Where I learned to create jewelry

August 2020 arrived, and it was time for Texas teachers and students to return to school, so feeling a little bummed because I had retired and left that part of my life behind, I decided to revisit a love for jewelry making that I had started 7 years ago and abandoned to focus on teaching. I took a class with a wonderful old man named Renato. I lovingly now refer to him as "The Master" because I feel like I learned so much from him in the two weeks that I spent in his jewelry class.

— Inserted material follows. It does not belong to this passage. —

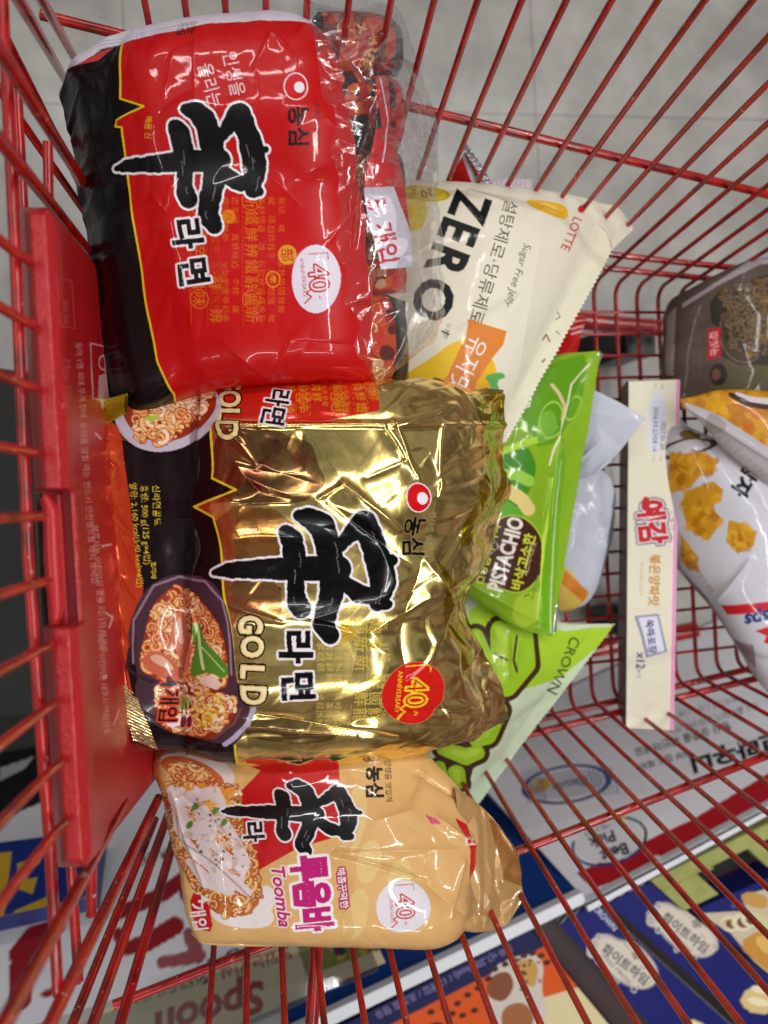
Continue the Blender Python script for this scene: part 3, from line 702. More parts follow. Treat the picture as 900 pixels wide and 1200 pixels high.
# ------------------------------------------------------------------ gold four-pack
def gold_pack():
    t = empty('noodle_multipack', un(350, 670, .12), 'shiny gold four-pack of instant noodles, crumpled foil, in the middle of the cart', 'noodle pack', 'instant noodle multipacks')
    G = (248, 220, 136); cv = Canvas(90, 400, 640, 930, 2.4, G, 1)
    cv.noise(.06, 1, (11, 50))
    # printed tints over the foil
    cv.poly([(245, 498), (322, 500), (340, 512), (366, 516), (372, 540), (384, 566), (370, 578), (352, 592), (250, 592)], (132, 82, 54), .95, .85, 2)
    blobs(cv, [(250, 505), (365, 515), (370, 580), (252, 585)], 30, 5, [(150, 92, 56), (84, 40, 30), (170, 60, 44), (130, 100, 50)], 4, 16, .4)
    cv.poly([(252, 592), (345, 598), (342, 662), (255, 668)], (190, 116, 50), .95, .8, 1)
    cv.poly([(262, 672), (330, 676), (330, 730), (300, 722), (262, 716)], (150, 60, 36), .9, .7, 1); cv.line([(268, 700), (300, 712), (330, 690)], 1.5, (196, 70, 40), .8, .6)
    cv.poly([(285, 838), (390, 855), (400, 878), (280, 876)], (104, 66, 44), .95, .7, 2)
    # black band, tangled bowls
    K = (24, 10, 14)
    bnd = [(247, 400), (246, 512), (246, 560), (276, 574), (229, 594), (251, 606), (256, 650), (264, 705), (275, 790), (270, 930)]
    cv.poly([(90, 400)]+bnd+[(90, 930)], K, 0); cv.line([(x+1, y) for x, y in bnd], 1.3, (236, 206, 40), 0)
    cv.poly([(90, 400), (118, 480), (140, 500), (148, 560), (158, 640), (168, 690), (150, 780), (160, 830), (90, 930)], (206, 72, 36), .35)
    rng = np.random.default_rng(3)
    for k in range(26): cv.text('신라면'[k % 3], 120+rng.random()*30, 500+k*11, 10, 100+rng.random()*30, (226, 130, 60), .0, met=.5, a=.7)
    # upper side face
    cv.poly([(246, 400), (455, 400), (450, 478), (380, 492), (246, 488)], (200, 34, 20), .15)
    pattern(cv, 330, 440, 445, 485, (216, 150, 30), 11, 17, 15, .1)
    cv.text('GOLD', 266, 468, 34, 90, (240, 214, 150), .03, (20, 12, 12), 2.2, shear=0, met=0); cv.text('라면', 322, 470, 32, 100, (14, 8, 12), .03, (236, 226, 234), 2, met=0)
    cv.ell(196, 478, 62, 50, (196, 188, 206), -16, met=0); cv.ell(198, 470, 54, 46, (150, 50, 26), -16, met=0)
    noodles(cv, [(150, 470), (190, 455), (250, 452), (235, 490), (190, 524), (160, 515)], 110, 7, NOOD+[(250, 220, 190)], 2.4, 8, (130, 40, 14))
    noodles(cv, [(160, 430), (250, 430), (250, 460), (160, 470)], 50, 17, NOOD, 2.4, 8, (130, 40, 14))
    cv.poly([(168, 488), (182, 482), (192, 486), (182, 492)], (168, 200, 60), 0, smooth=2)
    # text on black
    Yc = (224, 196, 60); cv.text('신라면골드', 184, 592, 10.5, 88, Yc, met=0); cv.text('중량: 500 g(125 g×4입)', 170, 615, 10, 88, Yc, met=0); cv.text('열량: 2,160 kcal(540 kcal×4입)', 159, 627, 10, 86, Yc, met=0)
    cv.text('조리예', 180, 668, 7.5, 88, Yc, met=0)
    # big bowl
    o = lambda L: [(130+x/3, 650+y/3) for x, y in L]
    cv.poly(o([(62, 250), (100, 150), (160, 90), (240, 66), (340, 80), (400, 140), (425, 300), (450, 480), (500, 545), (445, 690), (380, 690), (280, 670), (180, 620), (105, 565), (85, 480), (100, 420), (70, 340)]), (74, 48, 60), 0, smooth=1)
    cv.line(o([(80, 380), (80, 230), (150, 110), (240, 78), (335, 95), (395, 160), (415, 320), (425, 420)]), 1.4, (150, 120, 140), 0)
    cv.poly(o([(96, 385), (140, 180), (225, 100), (300, 130), (345, 190), (390, 290), (415, 400), (410, 480), (280, 470), (150, 440)]), (160, 54, 26), 0, smooth=1)
    noodles(cv, o([(100, 385), (145, 190), (225, 108), (300, 135), (345, 200), (385, 300), (412, 400), (400, 470), (290, 460), (140, 430)]), 260, 2, NOOD+[(250, 215, 165)], 2.1, 9, (140, 44, 16))
    cv.poly(o([(205, 290), (235, 190), (260, 210), (285, 330), (282, 420), (262, 410), (225, 330)]), (206, 112, 84), 0, smooth=2); cv.poly(o([(215, 280), (240, 210), (252, 240), (262, 330)]), (226, 170, 146), 0, smooth=2)
    cv.poly(o([(100, 370), (150, 330), (210, 360), (270, 430), (220, 450), (150, 420)]), (200, 104, 76), 0, smooth=2); cv.poly(o([(130, 360), (170, 345), (215, 385), (225, 410), (170, 390)]), (226, 176, 150), 0, smooth=2)
    cv.poly(o([(278, 235), (300, 240), (320, 310), (370, 350), (420, 400), (400, 440), (350, 410), (310, 425), (285, 430), (295, 340), (280, 290)]), (84, 140, 44), 0, smooth=2)
    cv.line(o([(288, 240), (305, 320), (330, 400)]), 1.6, (206, 222, 160), 0); cv.line(o([(305, 320), (360, 370), (400, 410)]), .7, (180, 210, 120), 0)
    cv.poly(o([(310, 430), (350, 420), (390, 445), (380, 480), (330, 470)]), (236, 206, 190), 0, smooth=2)
    # second bowl
    cv.poly(o([(152, 450), (280, 445), (445, 500), (440, 570), (360, 672), (280, 668), (190, 620), (160, 540)]), (150, 50, 24), 0, smooth=1)
    noodles(cv, o([(155, 455), (280, 450), (440, 505), (432, 570), (355, 665), (280, 660), (200, 620), (165, 540)]), 170, 12, NOOD+[(250, 220, 180)], 2.1, 8, (140, 40, 20))
    blobs(cv, o([(290, 480), (380, 490), (400, 560), (340, 620), (280, 600)]), 90, 4, [(240, 206, 60), (250, 226, 110), (226, 170, 40), (252, 236, 170)], 1, 3.2)
    cv.ell(*o([(240, 600)])[0], 10, 7, (240, 228, 236), -20, met=0); cv.ell(*o([(268, 602)])[0], 3, 8, (150, 30, 60), 0, met=0); cv.poly(o([(240, 510), (268, 500), (275, 540), (250, 555), (236, 540)]), (140, 170, 60), 0, smooth=2)
    cv.line(o([(500, 548), (478, 605), (428, 660), (392, 690)]), 3.2, (186, 172, 196), 0); cv.line(o([(455, 545), (430, 600), (350, 668)]), 2, (120, 70, 60), 0)
    cv.line(o([(70, 330), (60, 400), (96, 425), (150, 450)]), 2.2, (54, 34, 44), 0)
    cv.text('4', 200, 800, 27, 94, (30, 12, 12), .03, (214, 74, 50), 2.2, met=0); cv.text('개입', 201, 828, 25, 92, (34, 14, 12), .02, (214, 74, 50), 2.2, met=0)
    # titles
    pattern(cv, 372, 735, 452, 855, (204, 176, 40), 21, 17, 19, .12, 0, .9); pattern(cv, 372, 690, 470, 730, (170, 140, 60), 31, 17, 15, .3, .4, .6)
    cv.ell(407, 743, 11, 11, (206, 170, 60), met=.3); cv.text('八', 407, 743, 13, 90, (150, 90, 30), met=0)
    brush(cv, None)
    cv.text('매울 신', 298, 622, 10, 92, (60, 30, 10), met=0); cv.ell(328, 689, 1.6, 1.6, K, met=0)
    cv.text('라', 347, 759, 42, 90, (10, 8, 12), .04, (238, 230, 238), 2.6, met=0); cv.text('면', 350, 804, 42, 88, (10, 8, 12), .04, (238, 230, 238), 2.6, met=0)
    for ch, x, y, s in (('G', 293, 733, 34), ('O', 295, 759, 32), ('L', 296, 787, 33), ('D', 297, 815, 36)):
        cv.text(ch, x, y, s*1.12, 92, (240, 210, 140), .045, (16, 8, 10), 2.6, sx=.85, met=0); cv.text(ch, x+.6, y, s*1.12, 92, (252, 236, 186), .01, sx=.85, met=0)
    logo(cv, 488, 583, 14.5, 17.5); cv.text('농심', 486, 628, 27, 90, (12, 10, 10), .035, met=0); cv.text('인생을 맛있게', 505, 626, 9.5, 92, (20, 18, 14), met=0)
    forty(cv, 486, 814, 38, 39, (206, 26, 20), (240, 206, 40), 1.12, 88, 0)
    cv.poly([(566, 440), (600, 440), (600, 560), (550, 640), (540, 640), (568, 540)], (206, 176, 20), 1); cv.poly([(510, 650), (535, 700), (560, 800), (545, 790), (520, 720)], (200, 170, 24), 1)
    def wr(X, Y, qx, qy, t, z):
        edge = np.clip((qx-470)/90, 0, 1)+np.clip((165-qx)/40, 0, 1)
        h = .0024*np.sin(Y/.052*6.283+.6+3*(X-.1))*np.clip(1.1-(Y/.11)**2, 0, 1)*np.clip((X-.03)/.03, 0, 1)+.0016*swell(X, Y, 31, 7)+.0026*crumple(X, Y, 42, 8, 5)+.0010*crumple(X, Y, 43, 20, 4)+(.0006+.0034*edge)*crumple(X, Y, 61, 22, 6)+.0016*edge*crumple(X, Y, 62, 50, 5)+.0003*crumple(X, Y, 64, 70, 4)
        h += creases(qx, qy, [(373, 585, 402, 568, 3, .0022), (402, 568, 470, 620, 5, .0026), (385, 590, 480, 660, 6, -.0022), (452, 500, 478, 540, 4, .0024), (478, 540, 430, 560, 5, -.002), (465, 495, 490, 560, 3, .0022), (520, 490, 512, 580, 4, .0026),
            (440, 740, 500, 700, 7, .0022), (500, 660, 560, 760, 8, .0030), (250, 850, 420, 868, 4, .0022), (300, 840, 470, 872, 6, -.0018), (470, 500, 540, 470, 5, .0028), (420, 850, 560, 830, 6, -.002), (265, 500, 300, 545, 4, .0018), (250, 590, 340, 590, 4, .0015), (270, 710, 330, 730, 3, .0014)])
        h += .0034*crumple(X, Y, 66, 26, 5)*np.clip((qx-250)/12, 0, 1)*np.clip((378-qx)/20, 0, 1)*np.clip((qy-498)/10, 0, 1)*np.clip((592-qy)/14, 0, 1)+.0026*crumple(X, Y, 67, 18, 5)*np.clip((qx-275)/12, 0, 1)*np.clip((400-qx)/30, 0, 1)*np.clip((qy-838)/10, 0, 1)
        h += .0022*np.exp(-((qy-497)/4.)**2)*np.clip((qx-240)/20, 0, 1)
        return h
    A = [(121, 470, .262), (150, 462, .258), (240, 452, .24), (380, 446, .245), (500, 446, .235), (552, 456, .215), (590, 458, .195)]
    B = [(140, 790, .262), (158, 868, .258), (220, 880, .23), (330, 888, .235), (460, 882, .232), (540, 866, .22), (592, 838, .20)]
    bag('printed_foil_wrap', A, B, [(0, .002), (.05, .006), (.14, .018), (.4, .046), (.7, .048), (.88, .026), (.95, .008), (1, .002)], [(0, .002), (.08, .06), (.4, .10), (.85, .09), (.95, .02), (1, .001)], 3.2, cv, M_FOIL, t, 560, 600, wr, tpar=[0, .08, .26, .55, .8, .9, 1], bow=lambda t_, x: -.042*np.exp(-((x-.28)/.36)**2)*np.clip((t_-.6)/.4, 0, 1)**1.5)
    # crimped foil fins
    cg = Canvas(0, 0, 10, 10, 1, (212, 182, 30), 1); cg2 = Canvas(0, 0, 10, 10, 1, (206, 192, 140), 1); cy = Canvas(0, 0, 10, 10, 1, (186, 176, 40), .9)
    fin = lambda s, a=.0022: (lambda X, Y, qx, qy, t_, z: a*crumple(X, Y, s, 40, 5)+.0004*np.sin(Y*2600))
    bag('end_seal', [(572, 458, .200), (592, 462, .198)], [(528, 655, .20), (552, 668, .185)], [(0, .002), (1, .0006)], [(0, .001), (1, .0005)], 2.2, cg, M_FOIL, t, 70, 260, fin(5))
    bag('end_seal', [(505, 680, .215), (530, 690, .19)], [(560, 840, .215), (592, 850, .19)], [(0, .003), (1, .0006)], [(0, .001), (1, .0005)], 2.2, cg, M_FOIL, t, 70, 260, fin(6, .004))
    bag('end_seal', [(525, 745, .205), (560, 760, .19)], [(560, 862, .215), (597, 842, .20)], [(0, .004), (1, .001)], [(0, .001), (1, .0005)], 2.2, cg2, M_FOIL, t, 90, 200, fin(8, .005))
    bag('end_seal', [(120, 468, .268), (150, 462, .268)], [(122, 497, .266), (148, 484, .27)], [(0, .002), (1, .004)], [(0, .001), (1, .0005)], 2.2, cy, M_FOIL, t, 60, 80, fin(7))
    bag('end_seal', [(134, 790, .264), (156, 802, .262)], [(156, 868, .262), (186, 880, .26)], [(0, .002), (1, .006)], [(0, .001), (1, .0005)], 2.2, cg2, M_FOIL, t, 80, 120, fin(9))
gold_pack()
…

When I began the class, I really was just taking it to relieve my depression over leaving teaching, but as I started to work on beginning skills and talk to this outstanding young man named Matthew who was the only other student in the class, my enthusiasm began to grow. Matthew had so much energy and dreams/goals for his future as a jewelry designer, that I had a small epiphany. Why can't I become a jewelry designer as well? I had just signed up for the class thinking it was a hobby, but Matthew kept talking about having his own brand someday, and Renato kept mentioning  how most of his former students went on to become successful jewelry designers and metal smiths, so sitting there listening to this, my inner voice nervously said, "You need to up your game!"

Now I'm inspired and ready to try!

That is when I went home and dug out of a dust covered drawer in the garage my seven year old jeweler's torch that had not ever been used and said to my husband, John, "I need your help with this torch because I'm afraid to use it." I was really intimidated at that time to use a torch without help!

Thus began a new adventure for John and myself! He really became interested as well, and I taught him all of the skills that I was learning from Renato. We work so well together because my creative talents and design ideas combined with his engineering and mathematical skills work together to create the perfect combination. I like to think that we are the Andrew and Louise (from "At the Bench") of Texas, only on a much smaller scale!

As a team, John and I have come so far at this point, and I really look forward to a successful second act as a jewelry designer and metal smith. Maybe my husband has inadvertently found his second act as well!